Il ne s’agit pas pour les musulmanes de devoir renoncer à leur culture propre. D’autres groupes ethniques, en France, ont gardé vivante leur culture, en cercles privés, sans en faire un prétexte de « séparation » du peuple français : Basques, Bretons, Juifs… et même des « immigrés », tels les Arméniens ou des Asiatiques, sans chercher à imposer peu ou prou leurs particularités au reste de la population.
Ce que l’on peut regretter, c’est que les problèmes posés par des vêtements à connotation religieuse n’aient pas été traités dès leur apparition. Le cas le plus simple était celui du voile. Si une chevelure doit être couverte pour des raisons de « décence », un simple foulard peut remplir cette fonction. Après tout, nos grands-mères ou arrière-grands-mères portaient souvent un « fichu » et les femmes « en cheveux » étaient éventuellement suspectes de mauvaise vie. Certaines régions gardent même leurs coiffes spécifiques. Dans les années 70, j’ai vu des Bretonnes à Pont l’Abbé, avec leur haute coiffe bigoudène, aussi bien à pied, à vélo qu’en voiture (c’était une 2 chevaux avec toit ouvrant).
Sur ces questions, les parties prenantes, État français et responsables musulmans, cherchent-elles sincèrement une solution aux différents problèmes posés par la confrontation de deux cultures également respectables mais réellement différentes, ou cherchent-elles, consciemment ou non, un affrontement permanent ? Le pays, musulmans inclus, a pourtant bien d’autres problèmes plus urgents, plus vitaux : la pauvreté, les pollutions (air, eau, sol…), la sécheresse, les transports… Liste non-exhaustive…
Marc Delîle
1. Ces remarques recoupent en partie celles faites par Jean-Baptiste Désert dans son article Burkini ou bikini ?, paru dans G & S le 19 août 2016.

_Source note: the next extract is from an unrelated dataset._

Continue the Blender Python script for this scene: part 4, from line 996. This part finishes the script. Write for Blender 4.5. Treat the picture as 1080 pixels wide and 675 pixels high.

2. « Intégration » désigne ici une démarche personnelle à travers laquelle on souhaite se rattacher à une communauté autre que celle à laquelle on appartenait originellement ; le processus est essentiellement politique et économique. Cela n’a rien à voir avec l’« assimilation », qui voudrait faire disparaître toute spécificité, en particulier culturelle, a fortiori religieuse (d’autant que la France est viscéralement, on le voit bien, un état laïc).